■ **Task requirements**: In the listing below, find every line containing "high" and copy it out.

■ **Dataset section**:
=====
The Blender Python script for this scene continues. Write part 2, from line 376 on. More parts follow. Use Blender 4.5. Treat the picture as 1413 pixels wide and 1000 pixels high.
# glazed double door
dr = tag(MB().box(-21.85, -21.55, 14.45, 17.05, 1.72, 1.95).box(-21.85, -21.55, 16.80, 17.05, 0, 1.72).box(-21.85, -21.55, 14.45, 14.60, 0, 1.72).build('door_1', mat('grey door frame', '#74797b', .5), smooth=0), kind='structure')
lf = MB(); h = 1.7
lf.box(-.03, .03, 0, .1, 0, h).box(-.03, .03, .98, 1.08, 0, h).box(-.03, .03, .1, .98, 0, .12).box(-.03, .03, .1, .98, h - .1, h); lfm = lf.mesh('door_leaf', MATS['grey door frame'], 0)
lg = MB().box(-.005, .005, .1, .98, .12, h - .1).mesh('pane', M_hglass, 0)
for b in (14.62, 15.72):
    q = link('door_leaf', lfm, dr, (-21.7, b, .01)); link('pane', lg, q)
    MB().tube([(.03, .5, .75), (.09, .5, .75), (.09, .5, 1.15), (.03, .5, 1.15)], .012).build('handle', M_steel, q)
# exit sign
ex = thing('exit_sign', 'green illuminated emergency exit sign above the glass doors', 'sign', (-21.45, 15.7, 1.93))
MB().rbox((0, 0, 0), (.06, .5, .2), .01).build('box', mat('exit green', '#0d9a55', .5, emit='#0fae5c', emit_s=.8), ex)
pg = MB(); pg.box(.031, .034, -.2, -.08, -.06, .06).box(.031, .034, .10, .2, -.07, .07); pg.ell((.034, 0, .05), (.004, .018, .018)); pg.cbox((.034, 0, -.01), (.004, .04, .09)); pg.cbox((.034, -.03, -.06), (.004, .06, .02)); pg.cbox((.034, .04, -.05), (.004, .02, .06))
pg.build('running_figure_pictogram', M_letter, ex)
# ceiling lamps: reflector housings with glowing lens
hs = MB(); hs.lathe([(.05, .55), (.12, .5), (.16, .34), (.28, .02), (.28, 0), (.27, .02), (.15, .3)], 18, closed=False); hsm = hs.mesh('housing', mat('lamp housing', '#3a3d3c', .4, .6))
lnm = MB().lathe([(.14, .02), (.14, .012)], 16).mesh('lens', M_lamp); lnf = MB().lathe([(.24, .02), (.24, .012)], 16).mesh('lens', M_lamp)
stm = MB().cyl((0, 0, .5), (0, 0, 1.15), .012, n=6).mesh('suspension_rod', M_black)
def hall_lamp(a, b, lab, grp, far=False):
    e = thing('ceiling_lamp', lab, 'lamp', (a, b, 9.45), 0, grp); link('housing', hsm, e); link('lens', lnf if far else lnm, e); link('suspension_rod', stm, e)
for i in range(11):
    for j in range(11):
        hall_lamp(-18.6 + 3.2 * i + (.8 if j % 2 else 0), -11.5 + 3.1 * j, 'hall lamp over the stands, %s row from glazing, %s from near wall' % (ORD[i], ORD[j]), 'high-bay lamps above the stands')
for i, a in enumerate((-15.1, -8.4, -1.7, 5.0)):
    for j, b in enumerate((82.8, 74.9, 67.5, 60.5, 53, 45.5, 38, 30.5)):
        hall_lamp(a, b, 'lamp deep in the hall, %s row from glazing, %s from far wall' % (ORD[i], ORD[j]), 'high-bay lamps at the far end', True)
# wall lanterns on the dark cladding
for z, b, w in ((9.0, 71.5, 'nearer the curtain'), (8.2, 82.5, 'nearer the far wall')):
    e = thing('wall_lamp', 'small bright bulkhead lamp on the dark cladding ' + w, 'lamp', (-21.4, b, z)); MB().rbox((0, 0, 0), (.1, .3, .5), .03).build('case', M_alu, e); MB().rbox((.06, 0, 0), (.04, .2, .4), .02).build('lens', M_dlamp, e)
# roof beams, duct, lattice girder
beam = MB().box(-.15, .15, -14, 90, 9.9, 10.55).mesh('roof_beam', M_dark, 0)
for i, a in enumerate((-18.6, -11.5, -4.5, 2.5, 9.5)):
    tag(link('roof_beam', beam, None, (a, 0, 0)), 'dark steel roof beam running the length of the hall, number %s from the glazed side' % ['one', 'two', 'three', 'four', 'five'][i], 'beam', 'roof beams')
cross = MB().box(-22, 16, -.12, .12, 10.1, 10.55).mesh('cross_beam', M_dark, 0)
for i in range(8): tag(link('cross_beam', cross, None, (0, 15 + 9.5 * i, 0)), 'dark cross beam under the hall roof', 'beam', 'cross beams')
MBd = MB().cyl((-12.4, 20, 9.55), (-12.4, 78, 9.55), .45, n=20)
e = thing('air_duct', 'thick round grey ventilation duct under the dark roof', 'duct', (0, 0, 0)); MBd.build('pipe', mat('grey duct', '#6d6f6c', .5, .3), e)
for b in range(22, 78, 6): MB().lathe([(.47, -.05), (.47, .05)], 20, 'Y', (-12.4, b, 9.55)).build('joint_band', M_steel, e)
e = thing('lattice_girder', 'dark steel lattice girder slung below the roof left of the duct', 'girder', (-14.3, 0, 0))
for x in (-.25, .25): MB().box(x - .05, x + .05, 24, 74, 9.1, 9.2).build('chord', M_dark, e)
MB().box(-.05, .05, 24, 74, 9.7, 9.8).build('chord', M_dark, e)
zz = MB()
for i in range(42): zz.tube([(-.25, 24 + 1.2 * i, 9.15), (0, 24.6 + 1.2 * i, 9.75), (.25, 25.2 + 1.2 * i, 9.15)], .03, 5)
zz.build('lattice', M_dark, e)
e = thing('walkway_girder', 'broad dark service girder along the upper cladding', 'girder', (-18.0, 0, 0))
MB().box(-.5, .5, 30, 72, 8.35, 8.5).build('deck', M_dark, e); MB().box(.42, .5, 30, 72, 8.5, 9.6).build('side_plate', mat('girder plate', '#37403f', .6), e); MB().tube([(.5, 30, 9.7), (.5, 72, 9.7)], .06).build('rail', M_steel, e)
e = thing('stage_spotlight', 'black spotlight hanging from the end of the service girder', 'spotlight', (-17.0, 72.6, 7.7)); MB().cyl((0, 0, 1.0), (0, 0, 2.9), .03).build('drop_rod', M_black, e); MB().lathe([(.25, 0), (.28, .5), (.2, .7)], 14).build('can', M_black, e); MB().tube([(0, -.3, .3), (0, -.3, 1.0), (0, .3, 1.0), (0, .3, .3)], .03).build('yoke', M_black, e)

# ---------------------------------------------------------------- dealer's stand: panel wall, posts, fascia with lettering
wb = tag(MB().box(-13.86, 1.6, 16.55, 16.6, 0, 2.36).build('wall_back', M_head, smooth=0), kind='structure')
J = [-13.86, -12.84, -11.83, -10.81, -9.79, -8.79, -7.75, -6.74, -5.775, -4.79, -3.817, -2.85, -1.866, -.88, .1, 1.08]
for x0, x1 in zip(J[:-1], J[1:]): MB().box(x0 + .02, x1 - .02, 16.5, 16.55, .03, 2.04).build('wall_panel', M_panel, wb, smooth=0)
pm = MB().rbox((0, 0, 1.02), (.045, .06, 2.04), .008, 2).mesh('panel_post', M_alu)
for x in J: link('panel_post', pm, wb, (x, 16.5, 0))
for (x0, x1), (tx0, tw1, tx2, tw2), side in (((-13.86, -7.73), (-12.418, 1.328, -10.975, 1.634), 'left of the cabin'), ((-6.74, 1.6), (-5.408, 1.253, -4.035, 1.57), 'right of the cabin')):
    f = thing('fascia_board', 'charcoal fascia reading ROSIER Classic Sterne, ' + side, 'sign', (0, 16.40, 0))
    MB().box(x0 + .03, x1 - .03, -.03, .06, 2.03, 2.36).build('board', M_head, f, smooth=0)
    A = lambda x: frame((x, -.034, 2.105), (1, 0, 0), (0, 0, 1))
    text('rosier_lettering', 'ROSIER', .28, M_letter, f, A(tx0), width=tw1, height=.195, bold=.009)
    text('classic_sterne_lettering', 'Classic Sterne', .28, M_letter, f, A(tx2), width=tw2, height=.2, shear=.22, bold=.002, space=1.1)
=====
■ **Correct answer**:
The Blender Python script for this scene continues. Write part 2, from line 376 on. More parts follow. Use Blender 4.5. Treat the picture as 1413 pixels wide and 1000 pixels high.
        hall_lamp(-18.6 + 3.2 * i + (.8 if j % 2 else 0), -11.5 + 3.1 * j, 'hall lamp over the stands, %s row from glazing, %s from near wall' % (ORD[i], ORD[j]), 'high-bay lamps above the stands')
        hall_lamp(a, b, 'lamp deep in the hall, %s row from glazing, %s from far wall' % (ORD[i], ORD[j]), 'high-bay lamps at the far end', True)